Zacznijmy od pozytywów. Dobre sygnały napływają z lekarskich gabinetów dotyczące Szymona Sićki, Miguela Sancheza-Migallona, czy Benoida Kounkouda. W przypadku dwóch pierwszych zawodników mówimy o niespełna dwutygodniowych pauzach, które powoli dobiegają końca, z kolei Francuz będzie miał okazję wrócić do gry po ponad miesięcznym rozbracie.
- Od piątku uczestnicy w treningu. Nie jest to sto procent jego możliwości, ale dobrą informacją jest to, że wrócił do obciążeń treningowych. Nie zgłaszał dolegliwości bólowych czy ograniczeń ruchomości. Brak pewności czy komfortu na boisku jeszcze mogą się pojawiać, ale najważniejsze, że nie uskarża się na bóle - zdradził w rozmowie dla kielcehandball.pl Tomasz Mgłosiek, trener przygotowania fizycznego i fizjoterapeuta klubu.
Gorsze informacje obejmują sytuacje Daniego Dujshebaeva i Nedima Remiliego. Hiszpan skręcił staw skokowy w ostatnim ligowym mecz z Górnikiem Zabrze. Nawet jeśli ten uraz okaże się niegroźny, mało prawdopodobne, aby defensor kieleckiego zespołu ryzykował pogłębienia zbagatelizowanego problemu w kolejnym spotkaniu.
Na parkiecie podczas pojedynku z Elverum nie zobaczymy również rozgrywającego Trójkolorowych. - Odnowiła mu się kontuzja stopy, dokładnie piątej kości śródstopia.

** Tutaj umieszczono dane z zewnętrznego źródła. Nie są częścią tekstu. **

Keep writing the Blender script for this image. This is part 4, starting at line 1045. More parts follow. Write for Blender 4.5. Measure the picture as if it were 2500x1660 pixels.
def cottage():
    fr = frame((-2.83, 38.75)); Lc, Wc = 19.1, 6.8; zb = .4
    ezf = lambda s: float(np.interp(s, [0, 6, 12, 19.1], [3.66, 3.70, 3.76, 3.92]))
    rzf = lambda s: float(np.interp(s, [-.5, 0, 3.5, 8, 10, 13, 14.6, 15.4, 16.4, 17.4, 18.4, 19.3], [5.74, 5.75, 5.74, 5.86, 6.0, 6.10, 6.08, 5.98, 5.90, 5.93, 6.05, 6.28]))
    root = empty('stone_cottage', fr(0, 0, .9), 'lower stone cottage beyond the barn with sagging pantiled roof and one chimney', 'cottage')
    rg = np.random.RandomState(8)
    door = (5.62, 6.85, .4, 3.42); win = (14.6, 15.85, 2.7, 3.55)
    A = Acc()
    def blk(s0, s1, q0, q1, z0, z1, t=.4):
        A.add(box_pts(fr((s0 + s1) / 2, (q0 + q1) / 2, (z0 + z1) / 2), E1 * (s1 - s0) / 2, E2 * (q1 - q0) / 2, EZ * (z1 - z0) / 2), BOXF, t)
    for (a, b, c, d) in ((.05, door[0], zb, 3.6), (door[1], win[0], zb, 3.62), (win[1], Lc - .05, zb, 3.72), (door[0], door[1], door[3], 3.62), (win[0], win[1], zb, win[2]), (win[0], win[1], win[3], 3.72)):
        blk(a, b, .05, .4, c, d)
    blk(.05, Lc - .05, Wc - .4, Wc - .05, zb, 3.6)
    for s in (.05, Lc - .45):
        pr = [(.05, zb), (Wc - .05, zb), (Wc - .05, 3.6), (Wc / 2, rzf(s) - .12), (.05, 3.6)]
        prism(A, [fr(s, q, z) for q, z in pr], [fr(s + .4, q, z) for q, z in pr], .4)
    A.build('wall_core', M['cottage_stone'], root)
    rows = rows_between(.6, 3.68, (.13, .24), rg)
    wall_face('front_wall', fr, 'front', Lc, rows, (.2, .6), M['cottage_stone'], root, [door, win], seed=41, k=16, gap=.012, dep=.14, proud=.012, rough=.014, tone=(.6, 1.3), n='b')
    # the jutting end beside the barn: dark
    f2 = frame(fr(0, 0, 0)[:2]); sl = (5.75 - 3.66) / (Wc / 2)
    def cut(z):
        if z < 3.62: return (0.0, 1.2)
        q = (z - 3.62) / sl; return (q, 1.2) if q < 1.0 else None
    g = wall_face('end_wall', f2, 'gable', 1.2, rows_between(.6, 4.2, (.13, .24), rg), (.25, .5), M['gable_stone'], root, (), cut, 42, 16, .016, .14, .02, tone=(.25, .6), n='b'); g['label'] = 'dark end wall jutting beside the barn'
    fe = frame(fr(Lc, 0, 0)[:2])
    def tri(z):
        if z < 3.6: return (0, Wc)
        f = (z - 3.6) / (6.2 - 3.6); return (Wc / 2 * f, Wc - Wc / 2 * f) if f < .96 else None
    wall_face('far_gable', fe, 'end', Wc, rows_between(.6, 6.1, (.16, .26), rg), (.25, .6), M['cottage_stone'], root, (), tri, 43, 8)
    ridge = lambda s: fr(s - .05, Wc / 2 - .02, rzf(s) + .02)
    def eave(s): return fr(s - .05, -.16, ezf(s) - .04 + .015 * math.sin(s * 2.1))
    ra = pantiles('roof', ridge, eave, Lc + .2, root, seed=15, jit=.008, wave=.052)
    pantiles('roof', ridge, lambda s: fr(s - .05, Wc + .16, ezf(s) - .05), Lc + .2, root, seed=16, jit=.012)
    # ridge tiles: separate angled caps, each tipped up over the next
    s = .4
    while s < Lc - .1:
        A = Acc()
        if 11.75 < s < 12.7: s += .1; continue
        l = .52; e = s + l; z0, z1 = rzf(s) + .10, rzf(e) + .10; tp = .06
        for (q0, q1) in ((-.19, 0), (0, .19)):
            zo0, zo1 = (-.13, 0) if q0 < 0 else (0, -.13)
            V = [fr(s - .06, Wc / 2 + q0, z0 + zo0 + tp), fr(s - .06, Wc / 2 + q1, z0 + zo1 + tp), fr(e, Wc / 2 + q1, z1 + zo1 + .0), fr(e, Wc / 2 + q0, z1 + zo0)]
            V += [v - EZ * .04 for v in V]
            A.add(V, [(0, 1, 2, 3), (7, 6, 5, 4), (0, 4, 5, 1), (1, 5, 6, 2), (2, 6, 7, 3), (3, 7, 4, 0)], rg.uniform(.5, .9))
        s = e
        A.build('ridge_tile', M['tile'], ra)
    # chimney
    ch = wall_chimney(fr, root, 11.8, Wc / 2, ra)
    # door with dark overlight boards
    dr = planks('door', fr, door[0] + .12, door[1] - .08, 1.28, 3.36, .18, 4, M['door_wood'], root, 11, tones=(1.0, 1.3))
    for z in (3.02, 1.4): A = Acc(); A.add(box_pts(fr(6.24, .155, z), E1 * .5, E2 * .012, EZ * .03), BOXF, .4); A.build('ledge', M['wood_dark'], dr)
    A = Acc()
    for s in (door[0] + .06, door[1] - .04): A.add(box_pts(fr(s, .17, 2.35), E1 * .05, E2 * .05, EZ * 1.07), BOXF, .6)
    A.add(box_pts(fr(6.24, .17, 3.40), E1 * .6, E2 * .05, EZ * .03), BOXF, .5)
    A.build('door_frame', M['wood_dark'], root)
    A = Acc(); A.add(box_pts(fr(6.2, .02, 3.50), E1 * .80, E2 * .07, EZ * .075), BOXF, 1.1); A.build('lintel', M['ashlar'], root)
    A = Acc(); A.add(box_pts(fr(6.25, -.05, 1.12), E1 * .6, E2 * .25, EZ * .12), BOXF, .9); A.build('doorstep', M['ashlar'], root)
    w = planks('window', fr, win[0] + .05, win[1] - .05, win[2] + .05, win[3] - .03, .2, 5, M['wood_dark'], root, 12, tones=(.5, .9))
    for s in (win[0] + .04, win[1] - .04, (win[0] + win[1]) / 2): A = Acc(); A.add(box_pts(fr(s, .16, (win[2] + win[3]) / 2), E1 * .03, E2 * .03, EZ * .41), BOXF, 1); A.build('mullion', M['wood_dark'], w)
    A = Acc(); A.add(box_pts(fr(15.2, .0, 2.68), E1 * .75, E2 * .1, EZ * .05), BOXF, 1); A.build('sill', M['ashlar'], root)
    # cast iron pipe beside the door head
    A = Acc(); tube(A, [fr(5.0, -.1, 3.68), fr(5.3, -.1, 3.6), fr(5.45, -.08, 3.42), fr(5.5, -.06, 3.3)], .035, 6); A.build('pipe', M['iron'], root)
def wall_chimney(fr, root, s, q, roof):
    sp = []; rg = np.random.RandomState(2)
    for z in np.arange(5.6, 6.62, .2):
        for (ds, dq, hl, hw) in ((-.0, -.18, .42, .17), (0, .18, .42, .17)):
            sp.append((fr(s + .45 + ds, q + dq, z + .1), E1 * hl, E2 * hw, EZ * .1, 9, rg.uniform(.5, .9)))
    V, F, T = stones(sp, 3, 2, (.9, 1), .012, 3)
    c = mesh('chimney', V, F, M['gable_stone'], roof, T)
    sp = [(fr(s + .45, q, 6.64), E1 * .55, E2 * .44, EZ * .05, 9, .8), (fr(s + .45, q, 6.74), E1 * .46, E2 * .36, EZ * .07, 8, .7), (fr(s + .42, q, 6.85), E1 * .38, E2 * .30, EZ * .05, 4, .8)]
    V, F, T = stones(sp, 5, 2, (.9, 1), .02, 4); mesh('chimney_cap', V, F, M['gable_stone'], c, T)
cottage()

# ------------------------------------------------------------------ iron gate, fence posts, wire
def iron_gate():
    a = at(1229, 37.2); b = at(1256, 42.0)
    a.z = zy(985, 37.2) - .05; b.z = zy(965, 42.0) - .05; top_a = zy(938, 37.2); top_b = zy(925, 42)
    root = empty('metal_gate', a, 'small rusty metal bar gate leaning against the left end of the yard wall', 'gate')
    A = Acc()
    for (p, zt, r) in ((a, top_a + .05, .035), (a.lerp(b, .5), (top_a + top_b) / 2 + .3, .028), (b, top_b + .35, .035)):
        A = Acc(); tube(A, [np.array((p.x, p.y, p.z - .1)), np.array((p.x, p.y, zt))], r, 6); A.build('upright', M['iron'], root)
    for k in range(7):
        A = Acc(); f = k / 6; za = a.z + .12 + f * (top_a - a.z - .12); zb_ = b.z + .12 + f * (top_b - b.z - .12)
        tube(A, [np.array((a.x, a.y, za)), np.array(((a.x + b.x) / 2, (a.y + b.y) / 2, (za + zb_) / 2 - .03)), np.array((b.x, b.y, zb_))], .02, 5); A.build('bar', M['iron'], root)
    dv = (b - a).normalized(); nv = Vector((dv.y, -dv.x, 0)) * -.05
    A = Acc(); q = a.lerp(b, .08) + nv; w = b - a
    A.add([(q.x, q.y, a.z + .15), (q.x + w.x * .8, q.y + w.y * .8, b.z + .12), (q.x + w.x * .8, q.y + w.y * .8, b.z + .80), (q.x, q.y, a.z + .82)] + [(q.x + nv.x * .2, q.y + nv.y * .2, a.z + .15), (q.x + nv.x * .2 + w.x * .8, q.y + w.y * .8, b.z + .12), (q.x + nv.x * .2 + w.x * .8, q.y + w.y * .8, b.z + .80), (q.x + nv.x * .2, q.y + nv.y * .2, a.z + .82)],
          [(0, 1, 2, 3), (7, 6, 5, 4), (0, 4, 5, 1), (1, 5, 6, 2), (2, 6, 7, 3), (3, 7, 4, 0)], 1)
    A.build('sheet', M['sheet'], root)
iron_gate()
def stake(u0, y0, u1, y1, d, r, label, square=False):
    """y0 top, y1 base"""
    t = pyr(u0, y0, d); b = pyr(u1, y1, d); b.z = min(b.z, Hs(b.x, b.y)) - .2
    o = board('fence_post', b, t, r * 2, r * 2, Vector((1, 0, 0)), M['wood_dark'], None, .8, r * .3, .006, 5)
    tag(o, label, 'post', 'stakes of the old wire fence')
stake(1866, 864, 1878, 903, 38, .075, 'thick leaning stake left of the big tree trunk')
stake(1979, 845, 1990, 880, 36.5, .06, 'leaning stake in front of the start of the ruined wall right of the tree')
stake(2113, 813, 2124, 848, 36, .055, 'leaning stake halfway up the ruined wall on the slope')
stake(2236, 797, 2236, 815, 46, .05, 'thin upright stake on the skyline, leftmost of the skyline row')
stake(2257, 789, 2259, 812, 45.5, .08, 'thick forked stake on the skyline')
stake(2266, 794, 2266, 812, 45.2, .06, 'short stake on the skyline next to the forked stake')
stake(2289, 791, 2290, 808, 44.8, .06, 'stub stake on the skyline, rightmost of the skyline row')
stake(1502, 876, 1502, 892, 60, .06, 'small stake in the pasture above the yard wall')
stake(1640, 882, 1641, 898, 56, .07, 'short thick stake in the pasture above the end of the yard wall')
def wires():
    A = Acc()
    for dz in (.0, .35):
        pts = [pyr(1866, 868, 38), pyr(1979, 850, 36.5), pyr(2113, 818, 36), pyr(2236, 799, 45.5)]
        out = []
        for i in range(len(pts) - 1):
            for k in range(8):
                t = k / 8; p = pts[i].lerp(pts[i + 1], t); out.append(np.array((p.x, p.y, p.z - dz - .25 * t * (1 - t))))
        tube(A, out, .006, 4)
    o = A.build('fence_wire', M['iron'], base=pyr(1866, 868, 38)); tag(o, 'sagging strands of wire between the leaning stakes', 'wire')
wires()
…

To niebezpieczna okolica dla sportowca, często dochodzi do złamań spowodowanych zmęczeniem. Taki uraz jest trudny w leczeniu i często kończy się operacją. Po wykonaniu rezonansu magnetycznego wykluczyliśmy inny nowy uraz. To dobra informacja. Francuz obecnie przechodzi rehabilitację, nie potrzeba przeprowadzenia operacji. Myślę, że za dwa tygodnie wróci do pełnych obciążeń treningowych - poinformował.
Aby spuentować raport zdrowotny pozytywną nowiną, żadna z wymienionych niedyspozycji nie przełoży się na pauzę w styczniowych mistrzostwach świata.